- [Given instruction]: Write out the listing exactly as it is given.

"""

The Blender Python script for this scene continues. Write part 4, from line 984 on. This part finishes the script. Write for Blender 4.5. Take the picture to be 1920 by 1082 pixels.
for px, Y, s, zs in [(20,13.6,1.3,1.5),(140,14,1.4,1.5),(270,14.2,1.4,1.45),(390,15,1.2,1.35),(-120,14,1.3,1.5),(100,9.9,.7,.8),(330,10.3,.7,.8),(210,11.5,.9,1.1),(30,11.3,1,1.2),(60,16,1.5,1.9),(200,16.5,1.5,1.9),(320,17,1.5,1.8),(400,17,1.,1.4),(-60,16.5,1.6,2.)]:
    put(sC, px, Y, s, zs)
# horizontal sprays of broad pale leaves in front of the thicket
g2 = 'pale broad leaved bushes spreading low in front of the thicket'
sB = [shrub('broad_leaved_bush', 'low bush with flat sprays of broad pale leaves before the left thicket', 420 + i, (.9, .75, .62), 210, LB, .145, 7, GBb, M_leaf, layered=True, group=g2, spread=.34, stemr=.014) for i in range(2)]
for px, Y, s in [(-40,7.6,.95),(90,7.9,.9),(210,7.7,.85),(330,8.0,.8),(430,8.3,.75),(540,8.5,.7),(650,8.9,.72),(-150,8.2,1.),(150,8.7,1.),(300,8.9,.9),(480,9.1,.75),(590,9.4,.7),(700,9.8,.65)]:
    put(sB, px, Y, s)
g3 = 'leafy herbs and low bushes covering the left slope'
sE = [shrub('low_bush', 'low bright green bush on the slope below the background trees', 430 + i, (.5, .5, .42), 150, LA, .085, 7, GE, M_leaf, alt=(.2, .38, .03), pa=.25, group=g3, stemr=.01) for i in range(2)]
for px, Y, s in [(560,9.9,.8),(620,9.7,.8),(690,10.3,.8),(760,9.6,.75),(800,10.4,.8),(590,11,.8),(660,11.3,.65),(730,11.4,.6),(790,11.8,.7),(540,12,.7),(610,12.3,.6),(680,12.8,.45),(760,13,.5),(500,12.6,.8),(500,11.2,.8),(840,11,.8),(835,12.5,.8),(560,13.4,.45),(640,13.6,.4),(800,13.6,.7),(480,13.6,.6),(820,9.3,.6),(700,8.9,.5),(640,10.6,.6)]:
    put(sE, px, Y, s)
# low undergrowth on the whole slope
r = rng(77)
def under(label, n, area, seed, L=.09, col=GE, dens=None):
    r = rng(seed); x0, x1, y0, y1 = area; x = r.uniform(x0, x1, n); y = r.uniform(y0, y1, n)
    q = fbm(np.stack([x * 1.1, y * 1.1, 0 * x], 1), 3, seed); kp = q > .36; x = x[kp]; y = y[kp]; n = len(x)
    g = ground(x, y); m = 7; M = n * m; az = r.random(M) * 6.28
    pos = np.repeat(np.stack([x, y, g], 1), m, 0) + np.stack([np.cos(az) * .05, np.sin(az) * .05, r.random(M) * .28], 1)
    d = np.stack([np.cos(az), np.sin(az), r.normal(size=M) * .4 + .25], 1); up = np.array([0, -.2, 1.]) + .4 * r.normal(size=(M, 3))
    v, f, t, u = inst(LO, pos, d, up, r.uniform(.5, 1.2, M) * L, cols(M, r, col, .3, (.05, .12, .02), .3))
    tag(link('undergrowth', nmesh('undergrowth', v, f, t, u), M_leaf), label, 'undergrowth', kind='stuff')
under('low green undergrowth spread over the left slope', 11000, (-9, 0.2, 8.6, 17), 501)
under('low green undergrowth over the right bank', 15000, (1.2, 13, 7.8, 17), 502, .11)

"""

- [Written response]:
The Blender Python script for this scene continues. Write part 4, from line 984 on. This part finishes the script. Write for Blender 4.5. Take the picture to be 1920 by 1082 pixels.
for px, Y, s, zs in [(20,13.6,1.3,1.5),(140,14,1.4,1.5),(270,14.2,1.4,1.45),(390,15,1.2,1.35),(-120,14,1.3,1.5),(100,9.9,.7,.8),(330,10.3,.7,.8),(210,11.5,.9,1.1),(30,11.3,1,1.2),(60,16,1.5,1.9),(200,16.5,1.5,1.9),(320,17,1.5,1.8),(400,17,1.,1.4),(-60,16.5,1.6,2.)]:
    put(sC, px, Y, s, zs)
# horizontal sprays of broad pale leaves in front of the thicket
g2 = 'pale broad leaved bushes spreading low in front of the thicket'
sB = [shrub('broad_leaved_bush', 'low bush with flat sprays of broad pale leaves before the left thicket', 420 + i, (.9, .75, .62), 210, LB, .145, 7, GBb, M_leaf, layered=True, group=g2, spread=.34, stemr=.014) for i in range(2)]
for px, Y, s in [(-40,7.6,.95),(90,7.9,.9),(210,7.7,.85),(330,8.0,.8),(430,8.3,.75),(540,8.5,.7),(650,8.9,.72),(-150,8.2,1.),(150,8.7,1.),(300,8.9,.9),(480,9.1,.75),(590,9.4,.7),(700,9.8,.65)]:
    put(sB, px, Y, s)
g3 = 'leafy herbs and low bushes covering the left slope'
sE = [shrub('low_bush', 'low bright green bush on the slope below the background trees', 430 + i, (.5, .5, .42), 150, LA, .085, 7, GE, M_leaf, alt=(.2, .38, .03), pa=.25, group=g3, stemr=.01) for i in range(2)]
for px, Y, s in [(560,9.9,.8),(620,9.7,.8),(690,10.3,.8),(760,9.6,.75),(800,10.4,.8),(590,11,.8),(660,11.3,.65),(730,11.4,.6),(790,11.8,.7),(540,12,.7),(610,12.3,.6),(680,12.8,.45),(760,13,.5),(500,12.6,.8),(500,11.2,.8),(840,11,.8),(835,12.5,.8),(560,13.4,.45),(640,13.6,.4),(800,13.6,.7),(480,13.6,.6),(820,9.3,.6),(700,8.9,.5),(640,10.6,.6)]:
    put(sE, px, Y, s)
# low undergrowth on the whole slope
r = rng(77)
def under(label, n, area, seed, L=.09, col=GE, dens=None):
    r = rng(seed); x0, x1, y0, y1 = area; x = r.uniform(x0, x1, n); y = r.uniform(y0, y1, n)
    q = fbm(np.stack([x * 1.1, y * 1.1, 0 * x], 1), 3, seed); kp = q > .36; x = x[kp]; y = y[kp]; n = len(x)
    g = ground(x, y); m = 7; M = n * m; az = r.random(M) * 6.28
    pos = np.repeat(np.stack([x, y, g], 1), m, 0) + np.stack([np.cos(az) * .05, np.sin(az) * .05, r.random(M) * .28], 1)
    d = np.stack([np.cos(az), np.sin(az), r.normal(size=M) * .4 + .25], 1); up = np.array([0, -.2, 1.]) + .4 * r.normal(size=(M, 3))
    v, f, t, u = inst(LO, pos, d, up, r.uniform(.5, 1.2, M) * L, cols(M, r, col, .3, (.05, .12, .02), .3))
    tag(link('undergrowth', nmesh('undergrowth', v, f, t, u), M_leaf), label, 'undergrowth', kind='stuff')
under('low green undergrowth spread over the left slope', 11000, (-9, 0.2, 8.6, 17), 501)
under('low green undergrowth over the right bank', 15000, (1.2, 13, 7.8, 17), 502, .11)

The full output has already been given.